И опять ждет. Ухом припадая к земле, слушает, в молчании пустыни, двадцать лет, из году в год, изо дня в день, – и вдруг услышал: «Идет».
XVII
Глас вопиющего в пустыне, приготовьте путь Господу, прямыми сделайте стези Ему… Обратитесь, – опомнитесь, ибо приблизилось царство небесное.(Мт 1, 3, 2.)
Вышел к людям Иоанн, и люди сначала над ним посмеялись, так же как отцы их смеялись над древними пророками: «Meschugge! Meschugge! Безумный! Безумный!» А потом испугались: что это вышло к ним из проклятой Богом пустыни – раскаленной геенской печи? Какое страшилище? Только на одну треть человек, а на две – невиданный зверь: полулев, полукузнечик.

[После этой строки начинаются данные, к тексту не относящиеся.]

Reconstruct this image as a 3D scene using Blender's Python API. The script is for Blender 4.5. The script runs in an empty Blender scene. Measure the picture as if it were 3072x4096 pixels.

Весь волосат, космат, как лев; длинные, на теле, волосы спутались с шерстью звериного меха, и лицо волосатое, как спутанный куст, где сверкают два раскаленных угля – глаза. Ест саранчу, и сам похож на нее: солнцем и солью пустыни изъедены, худы, хрупки тонкие, длинные, насекомоподобные члены, как у огромного, пыльно-серого, аравийского кузнечика; и голос, как у него, трещащий, подобно пламени степного пожара в сухом можжевельнике.
XVIII
«Огнь! Огнь! Огнь!» – повторяет однозвучно-пронзительным голосом. – «Вот Он идет, и кто выдержит день пришествия Его, и кто устоит, когда Он явится? Ибо Он, как огнь расплавляющий… В житницу свою пшеницу соберет, а солому сожжет огнем неугасимым; срубит бесплодное дерево и бросит в огонь… Я крещу вас водой, а Он будет крестить вас огнем!» (Мал. 3, 1–2. – Мт. 3, 10; 12; 11.)
Слушают люди, как ветер с полудня шуршит в камышах Иордана; и кажется, снова пахнет огнем и серой, как тогда, под огненным, Содом и Гоморру испепелившим, дождем.